Aim =>
Your task is to output the data exactly as it stands.

Information shown =>
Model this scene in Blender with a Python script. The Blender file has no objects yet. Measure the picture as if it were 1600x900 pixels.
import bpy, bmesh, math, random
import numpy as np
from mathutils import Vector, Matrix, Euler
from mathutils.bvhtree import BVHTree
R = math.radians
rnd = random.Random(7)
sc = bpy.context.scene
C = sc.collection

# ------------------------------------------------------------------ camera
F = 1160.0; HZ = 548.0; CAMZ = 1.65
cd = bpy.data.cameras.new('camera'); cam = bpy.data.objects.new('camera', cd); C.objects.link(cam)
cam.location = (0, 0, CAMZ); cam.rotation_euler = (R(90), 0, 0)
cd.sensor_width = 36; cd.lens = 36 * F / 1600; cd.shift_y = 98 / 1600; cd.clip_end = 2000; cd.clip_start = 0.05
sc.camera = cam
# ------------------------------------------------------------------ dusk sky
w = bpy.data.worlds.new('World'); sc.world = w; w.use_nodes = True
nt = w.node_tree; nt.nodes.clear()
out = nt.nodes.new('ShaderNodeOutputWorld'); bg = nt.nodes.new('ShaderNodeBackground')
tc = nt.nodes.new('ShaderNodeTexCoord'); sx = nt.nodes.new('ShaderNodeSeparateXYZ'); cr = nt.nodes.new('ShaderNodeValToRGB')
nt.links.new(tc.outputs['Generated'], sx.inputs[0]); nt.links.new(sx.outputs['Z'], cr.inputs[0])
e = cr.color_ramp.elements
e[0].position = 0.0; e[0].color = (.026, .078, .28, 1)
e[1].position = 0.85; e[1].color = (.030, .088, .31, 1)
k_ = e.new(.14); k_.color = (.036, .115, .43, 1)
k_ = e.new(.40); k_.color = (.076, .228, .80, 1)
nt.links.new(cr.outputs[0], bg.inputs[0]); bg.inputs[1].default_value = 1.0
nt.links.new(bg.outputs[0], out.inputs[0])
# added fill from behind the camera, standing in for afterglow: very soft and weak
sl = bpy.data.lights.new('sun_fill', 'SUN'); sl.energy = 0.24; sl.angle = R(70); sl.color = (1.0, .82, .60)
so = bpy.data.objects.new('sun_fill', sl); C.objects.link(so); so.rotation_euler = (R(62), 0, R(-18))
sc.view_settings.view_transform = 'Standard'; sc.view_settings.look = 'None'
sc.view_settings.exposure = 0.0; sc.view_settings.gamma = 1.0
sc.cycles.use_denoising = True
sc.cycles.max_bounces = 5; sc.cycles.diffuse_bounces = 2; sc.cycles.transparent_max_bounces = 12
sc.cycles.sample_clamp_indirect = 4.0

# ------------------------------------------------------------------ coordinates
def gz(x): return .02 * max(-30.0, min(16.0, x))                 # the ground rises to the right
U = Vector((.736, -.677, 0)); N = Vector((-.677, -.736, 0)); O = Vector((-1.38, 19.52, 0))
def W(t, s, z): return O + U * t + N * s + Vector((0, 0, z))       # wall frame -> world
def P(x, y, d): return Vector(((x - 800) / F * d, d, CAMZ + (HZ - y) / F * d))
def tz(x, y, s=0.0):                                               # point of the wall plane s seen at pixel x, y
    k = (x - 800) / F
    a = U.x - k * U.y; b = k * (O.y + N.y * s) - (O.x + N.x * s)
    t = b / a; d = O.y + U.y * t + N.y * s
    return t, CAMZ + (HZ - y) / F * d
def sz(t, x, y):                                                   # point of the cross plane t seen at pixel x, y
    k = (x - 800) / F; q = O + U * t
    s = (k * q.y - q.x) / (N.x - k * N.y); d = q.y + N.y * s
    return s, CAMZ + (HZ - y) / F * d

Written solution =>
Model this scene in Blender with a Python script. The Blender file has no objects yet. Measure the picture as if it were 1600x900 pixels.
import bpy, bmesh, math, random
import numpy as np
from mathutils import Vector, Matrix, Euler
from mathutils.bvhtree import BVHTree
R = math.radians
rnd = random.Random(7)
sc = bpy.context.scene
C = sc.collection

# ------------------------------------------------------------------ camera
F = 1160.0; HZ = 548.0; CAMZ = 1.65
cd = bpy.data.cameras.new('camera'); cam = bpy.data.objects.new('camera', cd); C.objects.link(cam)
cam.location = (0, 0, CAMZ); cam.rotation_euler = (R(90), 0, 0)
cd.sensor_width = 36; cd.lens = 36 * F / 1600; cd.shift_y = 98 / 1600; cd.clip_end = 2000; cd.clip_start = 0.05
sc.camera = cam
# ------------------------------------------------------------------ dusk sky
w = bpy.data.worlds.new('World'); sc.world = w; w.use_nodes = True
nt = w.node_tree; nt.nodes.clear()
out = nt.nodes.new('ShaderNodeOutputWorld'); bg = nt.nodes.new('ShaderNodeBackground')
tc = nt.nodes.new('ShaderNodeTexCoord'); sx = nt.nodes.new('ShaderNodeSeparateXYZ'); cr = nt.nodes.new('ShaderNodeValToRGB')
nt.links.new(tc.outputs['Generated'], sx.inputs[0]); nt.links.new(sx.outputs['Z'], cr.inputs[0])
e = cr.color_ramp.elements
e[0].position = 0.0; e[0].color = (.026, .078, .28, 1)
e[1].position = 0.85; e[1].color = (.030, .088, .31, 1)
k_ = e.new(.14); k_.color = (.036, .115, .43, 1)
k_ = e.new(.40); k_.color = (.076, .228, .80, 1)
nt.links.new(cr.outputs[0], bg.inputs[0]); bg.inputs[1].default_value = 1.0
nt.links.new(bg.outputs[0], out.inputs[0])
# added fill from behind the camera, standing in for afterglow: very soft and weak
sl = bpy.data.lights.new('sun_fill', 'SUN'); sl.energy = 0.24; sl.angle = R(70); sl.color = (1.0, .82, .60)
so = bpy.data.objects.new('sun_fill', sl); C.objects.link(so); so.rotation_euler = (R(62), 0, R(-18))
sc.view_settings.view_transform = 'Standard'; sc.view_settings.look = 'None'
sc.view_settings.exposure = 0.0; sc.view_settings.gamma = 1.0
sc.cycles.use_denoising = True
sc.cycles.max_bounces = 5; sc.cycles.diffuse_bounces = 2; sc.cycles.transparent_max_bounces = 12
sc.cycles.sample_clamp_indirect = 4.0

# ------------------------------------------------------------------ coordinates
def gz(x): return .02 * max(-30.0, min(16.0, x))                 # the ground rises to the right
U = Vector((.736, -.677, 0)); N = Vector((-.677, -.736, 0)); O = Vector((-1.38, 19.52, 0))
def W(t, s, z): return O + U * t + N * s + Vector((0, 0, z))       # wall frame -> world
def P(x, y, d): return Vector(((x - 800) / F * d, d, CAMZ + (HZ - y) / F * d))
def tz(x, y, s=0.0):                                               # point of the wall plane s seen at pixel x, y
    k = (x - 800) / F
    a = U.x - k * U.y; b = k * (O.y + N.y * s) - (O.x + N.x * s)
    t = b / a; d = O.y + U.y * t + N.y * s
    return t, CAMZ + (HZ - y) / F * d
def sz(t, x, y):                                                   # point of the cross plane t seen at pixel x, y
    k = (x - 800) / F; q = O + U * t
    s = (k * q.y - q.x) / (N.x - k * N.y); d = q.y + N.y * s
    return s, CAMZ + (HZ - y) / F * d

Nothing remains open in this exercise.